Détention légitime d’un secret

La proposition de loi précise ensuite les cas dans lesquels un secret des affaires pourrait être légitimement détenu par une entreprise, sur le même schéma que la directive de juin 2016. Mais le texte sur lequel les députés ont donné leur aval ne retient pas un élément important du texte européen. Pourrait donc ne pas être reconnu, en droit français, le fait d’obtenir légalement un secret d’affaires par « toute pratique qui, eu égard aux circonstances, est conforme aux usages honnêtes en matière commerciale ». Cet oubli n’est pas favorable à la défense d’une société face à l’action de l’un de ses concurrents, par exemple.

Personnes n’ayant pas à le respecter

Concernant les exceptions à la protection du secret des affaires, le texte est légèrement allongé par rapport à la proposition initiale et à la directive de 2016. Elles visent notamment l’obtention, l’utilisation ou la divulgation d’un secret par un journaliste (la mention de l’exercice du droit à la liberté d’expression, de communication, au respect de la liberté de la presse et à la liberté d’information établie par la Charte des droits fondamentaux de l’UE sont des références au droit constitutionnel français, au droit européen, ainsi qu’à la Convention européenne des droits de l’homme et du citoyen, sources du droit de la presse). De même que par un lanceur d’alerte - notamment un salarié - au sens de la loi Sapin II. Ou par les salariés dans le cadre de leur interaction avec leurs représentants du personnel (avec exceptions à l’exception cependant). « La protection d’un intérêt légitime reconnu par le droit de l’UE ou le droit français, notamment pour empêcher ou faire cesser toute menace ou atteinte à l’ordre public, à la sécurité publique, à la santé publique et à l’environnement », est aussi supérieure au secret des affaires.

Procédure abusive

Le détenteur d’un secret d’affaires qui s’estimera lésé pourra intenter une action en responsabilité civile contre l’auteur de l’atteinte.
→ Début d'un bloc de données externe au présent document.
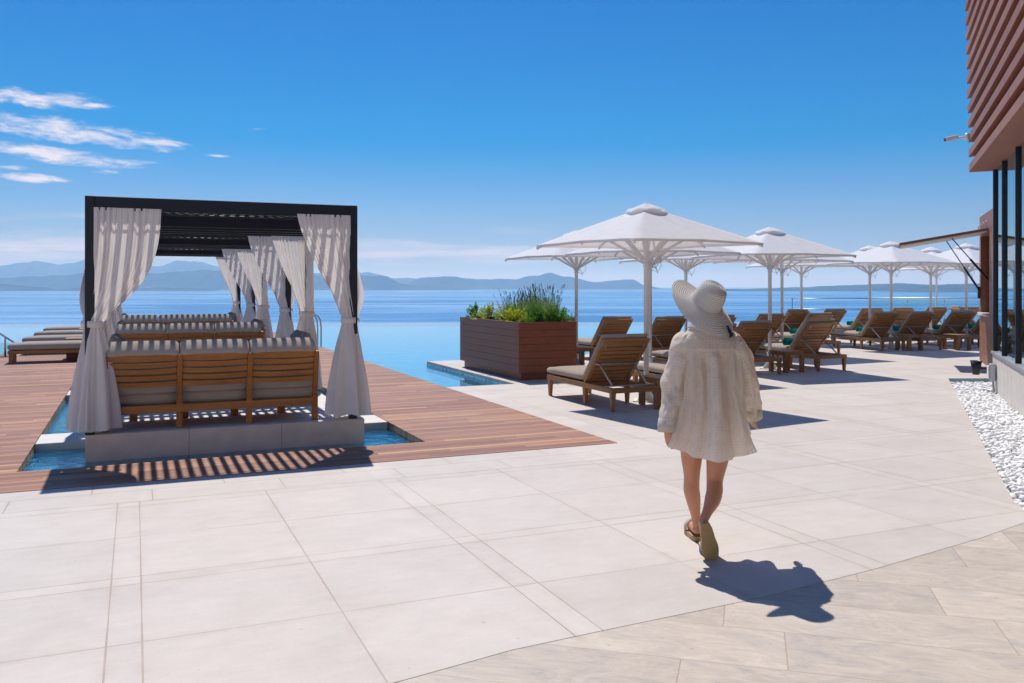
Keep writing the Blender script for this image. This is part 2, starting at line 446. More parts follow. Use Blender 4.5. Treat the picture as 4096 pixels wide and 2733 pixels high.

Les critères de fixation des dommages et intérêts au profit du demandeur sont explicités, conformément à la directive. De même que la possibilité de rendre publique la décision de justice. De telles mentions devraient figurer dans le code de commerce.

Mais attention, les députés ont décidé d’ajouter un cas, celui de la procédure dilatoire ou abusive. Toute personne morale ou physique agissant abusivement sur le fondement du secret des affaires pourrait alors se voir condamner au paiement d’une amende civile ne pouvant dépasser 20 % du montant de sa demande en dommages et intérêts ou 60 000 € (si aucune demande n’a été faite). Des dommages et intérêts seraient également accordés à la partie victime de l’action. Tout ceci resterait définit par le code de commerce.

Protection des pièces en justice

Enfin, concernant la production de pièces versées à l’occasion d’un procès, et lorsqu’il est allégué par une partie ou un tiers qu’elle est de nature à porter atteinte au secret des affaires, la manière dont le juge - tant civil que commercial - pourrait la protéger est abordée par le texte. Les idées retenues par le législateur sont déjà celles employées par le juge consulaire.

Un nouveau point de crispation pourrait émerger sur ce texte, déjà largement mis sur le devant de la scène médiatique. Car son interaction avec le devoir de vigilance des grands groupes, dont la loi a tout juste un an, est questionné. Dans une vidéo, le député Dominique Potier, rapporteur sur la proposition de loi devoir de vigilance, met en garde contre l’idée d'utiliser le secret des affaires pour amoindrir le plan de vigilance que les sociétés doivent intégrer dans les rapports de gestion cette année.